▶ **Written problem**: Using the material below, copy every line where "part" appears.

▶ **Dataset section**:
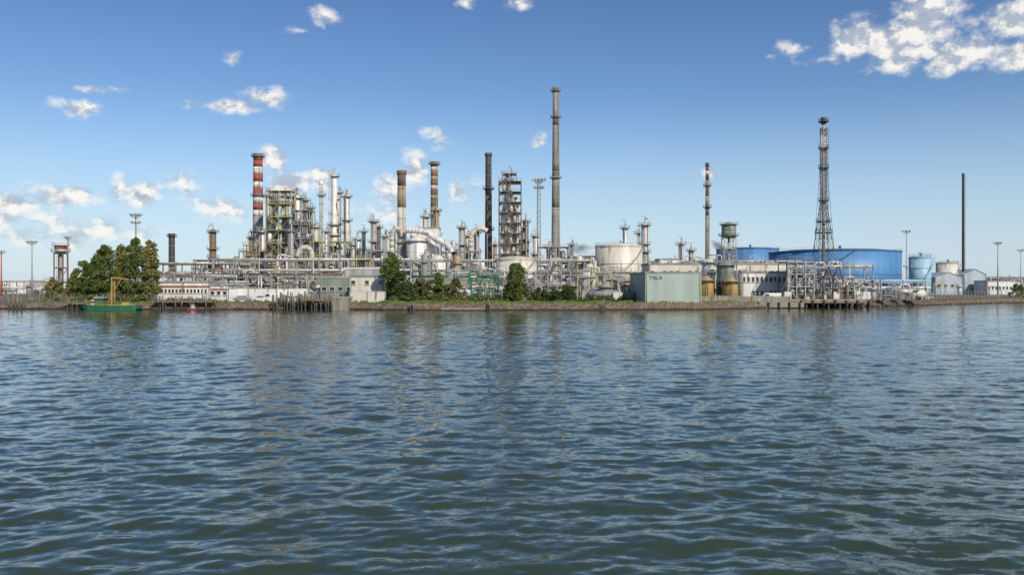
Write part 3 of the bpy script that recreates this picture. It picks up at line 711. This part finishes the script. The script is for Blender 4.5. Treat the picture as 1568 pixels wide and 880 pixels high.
# ---------------------------------------------------------------- pipe racks
pipe_rack('pipe_rack',245,420,330,[5,8.5,12],6,1,'brown',npipe=7)
pipe_rack('pipe_rack',330,620,300,[5,9,12.5],6,2,'steel',npipe=7)
pipe_rack('pipe_rack',600,900,310,[5,9,12.5],6,3,'steel',npipe=7)
pipe_rack('pipe_rack',380,610,262,[4,7],5,4,'steel')
pipe_rack('pipe_rack',690,925,262,[4,7.5],5,5,'steel')
pipe_rack('pipe_rack',820,925,245,[4,7],5,6,'grey')
pipe_rack('pipe_rack',895,1010,290,[5,8],5,7,'steel')
pipe_rack('pipe_rack',1000,1215,300,[6,10,12],6,8,'steel')
pipe_rack('pipe_rack',1200,1330,250,[5,9],6,9,'steel')
pipe_rack('pipe_rack',1310,1412,262,[3,5],5,10,'bluegrey',pal=['white','lblue','silver','grey'])
pipe_rack('pipe_rack',1400,1700,430,[4,8],5,11,'steel')
pipe_rack('pipe_rack',235,420,262,[4,6.5],5,12,'steel')
pipe_rack('pipe_rack',640,760,238,[3.2,6],4,13,'green',pal=['silver','green','cream','grey'])
pipe_rack('pipe_rack',300,420,420,[8,12,16],6,14,'brown')
pipe_rack('pipe_rack',530,700,400,[12,17],6,15,'steel')
pipe_rack('pipe_rack',-200,240,420,[3,6],6,16,'grey')
def unit(name,px0,px1,D0,D1,n,hmax,seed,minh=3):
    r_=random.Random(seed); D=(D0+D1)/2; cx=X((px0+px1)/2,D); O=Obj(name,cx,D)
    for i in range(n):
        d=r_.uniform(D0,D1); x=X(r_.uniform(px0,px1),d)-cx; y=d-D; t=r_.random(); mm=r_.choice(['silver','white','cream','tan','grey','brown','silver','grey','silver','steel','white']); h=r_.uniform(minh,hmax)*r_.uniform(.6,1)
        if t<.22:
            R=r_.uniform(.6,1.6); O.p('vertical_vessels_'+mm,mm).lathe(x,y,[(R*.8,0),(R*.8,1),(R,1.2),(R,h-R*.5),(R*.8,h-R*.15),(R*.2,h)],14); ring_platform(O,x,y,h*.8,R,R+.8)
            if r_.random()<.5: O.p('vent_pipes','steel').path([(x,y,h),(x,y,h+1.5),(x+1.6,y,h+1.5),(x+1.6,y,0)],.15,6)
        elif t<.42:
            z=r_.uniform(1.8,h*.8); R=r_.uniform(.5,1.3); L=r_.uniform(3,7); drum(O,x,y,z,L,R,mm,'x','drums_'+mm)
            for q in(-.3,.3):
                for yy in(-.6,.6): O.p('supports','steel').beam((x+L*q,y+yy,0),(x+L*q,y+yy,z-R),.22)
        elif t<.6: frame(O,x-2.5,x+2.5,y-2,y+2,0,h,max(1,int(h/3.5)),1,1,.25,r_.choice(['steel','rust','ysteel','grey']),True,None,True,part='frames',seed=i)
        elif t<.85:
            pts=[(x,y,0),(x,y,h*.9),(x+r_.uniform(-6,6),y,h*.9)]; pts.append((pts[-1][0],y+r_.uniform(-1,1),r_.uniform(0,h*.6)))
            O.p('pipes_'+mm,mm).path(pts,r_.uniform(.12,.4),8)
        elif t<.94: O.p('cabins_'+mm,mm).box(x,y,0,r_.uniform(2,5),3,r_.uniform(2.2,h*.6)); 
        else: O.p('thin_vents','steel').tube((x,y,0),(x,y,h*1.6),.14,.1,6)
    O.done()
unit('process_unit_equipment',250,400,300,400,60,12,1)
unit('process_unit_equipment',360,560,290,400,130,22,2)
unit('process_unit_equipment',540,720,290,390,110,18,3)
unit('process_unit_equipment',690,920,290,390,130,18,4)
unit('process_unit_equipment',900,1110,280,360,50,11,5)
unit('process_unit_equipment',370,620,240,285,60,8,6)
unit('process_unit_equipment',700,930,225,280,60,8,7)
unit('process_unit_equipment',915,965,215,240,22,8,8)
unit('process_unit_equipment',1200,1420,232,262,34,6,9,2)
unit('process_unit_equipment',-60,240,330,460,24,7,10)
unit('process_unit_equipment',1400,1640,380,480,24,8,11)
# ---------------------------------------------------------------- buildings
building('white_office_building',240,318,238,8,433,'white',win=14,stripe='brick',winh=.9)
building('white_kiosk',321,349,224,7,438,'white',win=3,stripe='fred',winh=.9)
building('small_garage',352,380,232,6,441,'cream',roll=2,vents=False)
building('grey_green_warehouse',490,540,230,14,426,'ggreen','roof',win=4,winh=1)
building('grey_green_warehouse',536,588,218,12,424,'cream','ggreen',win=5,roll=0,winh=.9,rows=2)
building('control_building',528,588,236,12,412,'grey','cream',win=6)
building('pump_house',642,716,232,8,428,'oconc','roof',win=6,winh=.8)
building('long_white_storage_building',994,1206,246,14,405,'cream','roof',rows=2,win=22,winh=1.1)
building('pale_green_pump_station',988,1074,203,26,418,'pgreen','roof',parapet=.15,vents=False,seams=2.2)
building('substation_building',1136,1204,228,9,418,'white','roof',rows=2,win=10,doors=2,winh=1.2)
building('blue_grey_gabled_shed',1432,1474,420,18,417,'bluegrey','bluegrey',gable=True,win=4)
building('blue_grey_gabled_shed',1476,1510,424,18,412,'bluegrey','bluegrey',gable=True,roll=1)
building('low_white_building',1512,1556,410,12,431,'white','roof',win=8,vents=False)
building('distant_shed',0,46,480,18,432,'white','roof',win=6,vents=False)
building('distant_shed',1515,1640,600,20,425,'bluegrey','roof',win=8,vents=False)
building('gatehouse',1010,1040,262,8,398,'white')
def wall(name,px0,px1,D,h,m,pan=4):
    x0,x1=X(px0,D),X(px1,D); O=Obj(name,(x0+x1)/2,D); L=x1-x0; n=max(1,int(L/pan))
    for i in range(n): O.p('panels',m).box(-L/2+L*(i+.5)/n,0,-.1,L/n-.06,.18,h+.1+.05*(i%2))
    for i in range(n+1): O.p('posts','conc').box(-L/2+L*i/n,-.06,-.1,.28,.36,h+.25)
    O.p('coping','conc').box(0,0,h+.16,L,.3,.1); O.done()
wall('concrete_wall',350,472,220,3.1,'white')
wall('concrete_wall',536,590,211,2.4,'cream')
wall('concrete_wall',892,965,222,2.6,'conc')
wall('concrete_wall',1074,1210,214,1.3,'oconc')
def fence(name,px0,px1,D0,D1,h,m):
    a=Vector((X(px0,D0),D0,0)); b_=Vector((X(px1,D1),D1,0)); O=Obj(name,a.x,a.y); d=b_-a; n=int(d.length/2.5)
    P=O.p('posts',m)
    for i in range(n+1): q=d*i/n; P.tube((q.x,q.y,0),(q.x,q.y,h),.06,None,4)
    for k in range(6): P.tube((0,0,h*(k+1)/6),(d.x,d.y,h*(k+1)/6),.03,None,4)
    O.done()
fence('wire_fence',1320,1568,222,300,2.4,'steel'); fence('wire_fence',-20,240,216,214,1.8,'steel'); fence('wire_fence',590,965,211,212,2.2,'green'); fence('wire_fence',330,540,207,207,1.6,'steel')
O=Obj('green_gantry_frame',X(742,214),214); frame(O,-3.2,3.2,-1,1,0,5,2,3,1,.25,'green',True,None,True); O.done()
# ---------------------------------------------------------------- right jetty
D=219; O=Obj('tanker_loading_jetty',X(1262,D),D,0); s=D/F; L=59*s
O.p('deck','oconc').box(0,3,1.7,2*L,13,.5)
for i in range(15):
    x=-L+2*L*i/14
    for y in (-3,1.5): O.p('piles','dwood').tube((x,y,-1.5),(x,y,1.8),.32,None,8)
    if i%2==0: O.p('fenders','rubber').tube((x,-3.6,.3),(x,-3.6,1.9),.35,None,10)
O.p('deck_edge','rust').box(0,-3.55,1.2,2*L,.25,.5)
rail_line(O,[(-L,-3.3,2.2),(L,-3.3,2.2)],'steel')
frame(O,-L*.97,-L*.3,-1,7,2.2,11.2,3,3,1,.24,'grey',True,'grey',True,seed=3)
frame(O,-L*.25,L*.35,0,7,2.2,7.6,2,3,1,.22,'steel',True,None,True,seed=4)
frame(O,L*.4,L*.95,0,7,2.2,6.2,2,3,1,.2,'steel',True,None,True,seed=5)
r_=random.Random(5)
for i in range(30):
    x=r_.uniform(-L*.95,L*.9); h=r_.uniform(3,8.6) if x<-L*.3 else r_.uniform(2,5); mm=r_.choice(['grey','white','silver','brown','steel','rust','cream'])
    O.p('pipes_'+mm,mm).path([(x,r_.uniform(-1,2),2.2),(x,0,2.2+h),(x+r_.uniform(-4,4),1,2.2+h),(x+r_.uniform(-3,3),2,3)],r_.uniform(.1,.24),7)
for x in (-L*.1,L*.15):
    P=O.p('loading_arms','dark'); P.tube((x,-2,2.2),(x,-2,7.4),.26,.2,8); P.path([(x,-2,7.4),(x+1.2,-2.6,10.2),(x+2.2,-3.4,6)],.15,7); P.box(x-.8,-1.6,8.2,.9,.5,.9)
for i in range(4): drum(O,-L*.85+i*2.2,-.2,4,1.4,.6,'grey','y','filters')
for i in range(12): mm=r_.choice(['dark','grey','cream']); O.p('equipment_'+mm,mm).box(r_.uniform(-L,L),r_.uniform(-2,5),2.2,r_.uniform(.8,2.4),1.2,r_.uniform(.8,2.4))
O.done()
O=Obj('mooring_quay',X(1190,214),214,0); O.p('slab','oconc').box(0,0,.2,12,3,1.2); 
for i in range(5): O.p('piles','dwood').tube((-5+i*2.5,-1.7,-1),(-5+i*2.5,-1.7,1.5),.25,None,7)
O.done()
def piles(name,px0,px1,D,n,top,seed,cap=True,yw=3):
    r_=random.Random(seed); x0,x1=X(px0,D),X(px1,D); O=Obj(name,(x0+x1)/2,D,0); L=x1-x0
    for i in range(n):
        x=-L/2+L*(i+r_.uniform(.1,.9))/n; y=r_.uniform(-yw/2,yw/2); h=top*r_.uniform(.7,1.08); r=r_.uniform(.14,.22); lean=r_.uniform(-.15,.15)
        O.p('piles','wood').tube((x,y,.7),(x+lean,y,h),r,r*.85,7); O.p('pile_feet','dwood').tube((x,y,-1.2),(x,y,.75),r*1.1,None,7)
    if cap:
        z=top*.62
        for y in (-yw/2,yw/2): O.p('cap_beams','wood').beam((-L/2,y,z),(L/2,y,z),.28)
        k=int(L/.35)
        for i in range(k): O.p('deck_boards','wood').box(-L/2+L*(i+.5)/k,0,z+.15,.29,yw+.4,.08)
        rail_line(O,[(-L/2,-yw/2,z+.2),(L/2,-yw/2,z+.2)],'wood')
    O.done()
piles('timber_jetty',236,330,200,30,3.0,1); piles('timber_pile_cluster',415,470,199,34,3.9,2,False); piles('timber_pile_cluster',462,512,198,30,3.5,3,True)
piles('mooring_dolphin',16,34,199,9,3.2,4,False,1.5); piles('timber_jetty',100,135,203,8,2.2,5); piles('mooring_dolphin',744,750,191,4,2.4,6,False,1); piles('mooring_dolphin',918,926,190,4,2.4,7,False,1); piles('mooring_dolphin',628,634,192,3,2.2,8,False,1)
O=Obj('concrete_dock_block',X(523,199),199.5,0); O.p('block','oconc').box(0,0,-1,3.6,4,3.6); O.p('cap','conc').box(0,0,2.6,3.9,4.3,.3); O.p('bollard','dark').lathe(0,-1,[(.2,2.9),(.2,3.3),(.35,3.4),(.3,3.55)],10); O.done()
O=Obj('landing_pontoon',X(712,193),193,0); O.p('deck','oconc').box(0,0,.2,10,3,.35); O.p('floats','dark').box(0,0,-.3,9.6,2.6,.5); O.p('gangway','steel').beam((-2,1.5,.5),(-5,6,1.7),.4); O.done()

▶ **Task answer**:
Write part 3 of the bpy script that recreates this picture. It picks up at line 711. This part finishes the script. The script is for Blender 4.5. Treat the picture as 1568 pixels wide and 880 pixels high.
        elif t<.6: frame(O,x-2.5,x+2.5,y-2,y+2,0,h,max(1,int(h/3.5)),1,1,.25,r_.choice(['steel','rust','ysteel','grey']),True,None,True,part='frames',seed=i)